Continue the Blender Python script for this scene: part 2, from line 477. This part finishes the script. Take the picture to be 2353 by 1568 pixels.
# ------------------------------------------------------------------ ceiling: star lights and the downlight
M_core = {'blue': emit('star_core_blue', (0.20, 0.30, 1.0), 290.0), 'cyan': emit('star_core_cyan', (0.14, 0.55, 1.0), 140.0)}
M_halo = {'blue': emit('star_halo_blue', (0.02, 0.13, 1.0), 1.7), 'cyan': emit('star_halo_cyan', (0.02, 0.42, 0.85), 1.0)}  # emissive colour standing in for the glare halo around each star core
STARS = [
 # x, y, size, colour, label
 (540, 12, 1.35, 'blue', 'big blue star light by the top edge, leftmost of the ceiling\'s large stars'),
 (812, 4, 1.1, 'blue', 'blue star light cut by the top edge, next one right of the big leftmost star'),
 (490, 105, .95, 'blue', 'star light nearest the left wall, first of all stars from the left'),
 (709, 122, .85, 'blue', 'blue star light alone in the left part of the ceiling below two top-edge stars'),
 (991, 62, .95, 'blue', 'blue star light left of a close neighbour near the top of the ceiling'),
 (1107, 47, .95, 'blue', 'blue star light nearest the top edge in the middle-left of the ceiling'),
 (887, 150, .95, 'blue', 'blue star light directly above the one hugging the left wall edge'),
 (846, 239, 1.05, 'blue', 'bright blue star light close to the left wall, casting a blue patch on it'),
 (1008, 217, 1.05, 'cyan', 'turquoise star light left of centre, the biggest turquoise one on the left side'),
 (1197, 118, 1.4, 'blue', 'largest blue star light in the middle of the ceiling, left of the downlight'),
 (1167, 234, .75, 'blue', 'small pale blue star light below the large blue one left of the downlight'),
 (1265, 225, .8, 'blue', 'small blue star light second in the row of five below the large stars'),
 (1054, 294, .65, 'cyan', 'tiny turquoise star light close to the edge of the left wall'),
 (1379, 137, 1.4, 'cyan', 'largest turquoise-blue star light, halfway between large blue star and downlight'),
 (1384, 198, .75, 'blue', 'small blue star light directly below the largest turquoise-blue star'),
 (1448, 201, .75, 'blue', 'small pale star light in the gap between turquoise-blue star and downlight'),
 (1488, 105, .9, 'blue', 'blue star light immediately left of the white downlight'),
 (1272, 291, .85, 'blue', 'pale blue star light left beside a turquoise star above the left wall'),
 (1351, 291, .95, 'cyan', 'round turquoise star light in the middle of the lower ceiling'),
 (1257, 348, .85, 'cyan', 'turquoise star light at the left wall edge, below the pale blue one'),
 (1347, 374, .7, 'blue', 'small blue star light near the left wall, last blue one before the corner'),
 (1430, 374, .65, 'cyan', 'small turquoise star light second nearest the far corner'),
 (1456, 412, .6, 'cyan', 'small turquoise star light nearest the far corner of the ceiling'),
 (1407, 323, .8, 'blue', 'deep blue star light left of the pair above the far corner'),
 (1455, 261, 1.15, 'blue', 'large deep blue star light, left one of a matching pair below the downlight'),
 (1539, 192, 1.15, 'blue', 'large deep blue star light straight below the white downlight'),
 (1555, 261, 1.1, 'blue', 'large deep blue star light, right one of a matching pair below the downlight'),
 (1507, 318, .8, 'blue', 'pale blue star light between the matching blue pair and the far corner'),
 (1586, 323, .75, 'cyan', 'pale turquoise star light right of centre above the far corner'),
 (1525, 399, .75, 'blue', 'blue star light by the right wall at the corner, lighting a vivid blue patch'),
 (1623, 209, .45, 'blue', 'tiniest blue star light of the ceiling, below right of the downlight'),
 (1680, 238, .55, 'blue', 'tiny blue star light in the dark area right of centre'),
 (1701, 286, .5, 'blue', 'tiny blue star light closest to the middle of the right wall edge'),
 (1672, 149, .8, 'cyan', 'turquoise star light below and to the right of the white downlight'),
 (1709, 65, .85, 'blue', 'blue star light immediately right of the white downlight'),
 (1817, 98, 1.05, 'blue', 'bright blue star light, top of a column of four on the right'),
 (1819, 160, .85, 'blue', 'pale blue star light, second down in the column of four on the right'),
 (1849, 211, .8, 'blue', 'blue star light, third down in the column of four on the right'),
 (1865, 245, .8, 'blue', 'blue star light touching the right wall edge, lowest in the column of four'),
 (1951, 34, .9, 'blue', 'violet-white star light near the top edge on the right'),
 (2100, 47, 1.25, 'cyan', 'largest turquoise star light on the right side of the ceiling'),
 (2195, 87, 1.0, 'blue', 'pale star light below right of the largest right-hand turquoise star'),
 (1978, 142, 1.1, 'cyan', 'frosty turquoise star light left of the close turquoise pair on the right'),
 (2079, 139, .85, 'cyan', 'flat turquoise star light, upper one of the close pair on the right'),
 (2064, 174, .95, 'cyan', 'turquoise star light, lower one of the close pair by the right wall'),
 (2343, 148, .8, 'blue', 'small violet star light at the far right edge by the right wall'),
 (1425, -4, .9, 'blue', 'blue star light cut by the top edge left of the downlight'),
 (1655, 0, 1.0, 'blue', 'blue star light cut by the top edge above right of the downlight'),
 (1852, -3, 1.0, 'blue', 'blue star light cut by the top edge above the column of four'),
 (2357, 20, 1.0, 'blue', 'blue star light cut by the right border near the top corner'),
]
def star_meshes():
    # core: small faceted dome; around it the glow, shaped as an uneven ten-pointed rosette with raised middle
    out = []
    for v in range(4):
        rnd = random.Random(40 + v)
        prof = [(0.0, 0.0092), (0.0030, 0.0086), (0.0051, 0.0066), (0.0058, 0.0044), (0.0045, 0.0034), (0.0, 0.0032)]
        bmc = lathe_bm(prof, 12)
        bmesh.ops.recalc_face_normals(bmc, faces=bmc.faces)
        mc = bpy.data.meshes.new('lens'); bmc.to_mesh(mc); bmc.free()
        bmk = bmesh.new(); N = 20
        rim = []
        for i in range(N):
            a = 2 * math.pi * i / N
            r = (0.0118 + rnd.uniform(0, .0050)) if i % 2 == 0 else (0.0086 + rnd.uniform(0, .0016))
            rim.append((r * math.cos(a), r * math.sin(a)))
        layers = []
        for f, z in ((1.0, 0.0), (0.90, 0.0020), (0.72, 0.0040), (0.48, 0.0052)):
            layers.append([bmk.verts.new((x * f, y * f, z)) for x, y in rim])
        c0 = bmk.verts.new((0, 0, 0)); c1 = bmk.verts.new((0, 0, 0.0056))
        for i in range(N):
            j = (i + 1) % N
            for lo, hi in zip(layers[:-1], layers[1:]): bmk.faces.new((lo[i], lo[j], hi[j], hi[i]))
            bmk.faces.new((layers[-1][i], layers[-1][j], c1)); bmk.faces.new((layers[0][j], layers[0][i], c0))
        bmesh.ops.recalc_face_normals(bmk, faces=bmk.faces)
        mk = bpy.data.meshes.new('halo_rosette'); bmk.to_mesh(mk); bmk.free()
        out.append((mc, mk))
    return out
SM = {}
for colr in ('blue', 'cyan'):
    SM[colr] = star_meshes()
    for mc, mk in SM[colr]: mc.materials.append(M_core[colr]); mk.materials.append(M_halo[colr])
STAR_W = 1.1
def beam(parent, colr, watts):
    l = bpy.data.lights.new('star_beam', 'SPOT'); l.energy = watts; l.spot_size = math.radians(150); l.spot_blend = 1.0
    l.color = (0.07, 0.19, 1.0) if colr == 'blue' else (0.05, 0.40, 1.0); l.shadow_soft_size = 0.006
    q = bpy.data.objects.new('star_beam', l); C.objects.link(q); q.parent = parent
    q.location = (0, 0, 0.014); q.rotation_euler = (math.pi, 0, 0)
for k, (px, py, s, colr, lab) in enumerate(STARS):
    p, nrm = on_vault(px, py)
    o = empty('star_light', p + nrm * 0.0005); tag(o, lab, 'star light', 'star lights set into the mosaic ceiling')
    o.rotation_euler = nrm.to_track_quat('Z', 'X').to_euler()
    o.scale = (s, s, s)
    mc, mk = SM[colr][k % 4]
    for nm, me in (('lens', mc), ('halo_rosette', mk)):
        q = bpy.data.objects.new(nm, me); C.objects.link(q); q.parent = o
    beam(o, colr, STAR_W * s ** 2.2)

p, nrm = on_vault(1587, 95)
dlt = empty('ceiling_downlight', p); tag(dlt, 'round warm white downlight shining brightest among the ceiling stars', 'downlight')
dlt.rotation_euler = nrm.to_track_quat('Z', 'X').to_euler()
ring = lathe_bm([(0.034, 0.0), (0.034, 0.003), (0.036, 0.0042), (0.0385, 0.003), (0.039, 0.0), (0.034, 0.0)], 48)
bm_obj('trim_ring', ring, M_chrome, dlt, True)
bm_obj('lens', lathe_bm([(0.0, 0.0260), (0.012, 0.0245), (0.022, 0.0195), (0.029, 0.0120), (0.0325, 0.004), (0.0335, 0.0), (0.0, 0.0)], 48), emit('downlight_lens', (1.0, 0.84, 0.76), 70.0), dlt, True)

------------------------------

→ **TASK BRIEF**
Search the data for "from". Copy every matching line.

→ **IN RESPONSE**
Continue the Blender Python script for this scene: part 2, from line 477. This part finishes the script. Take the picture to be 2353 by 1568 pixels.
 (490, 105, .95, 'blue', 'star light nearest the left wall, first of all stars from the left'),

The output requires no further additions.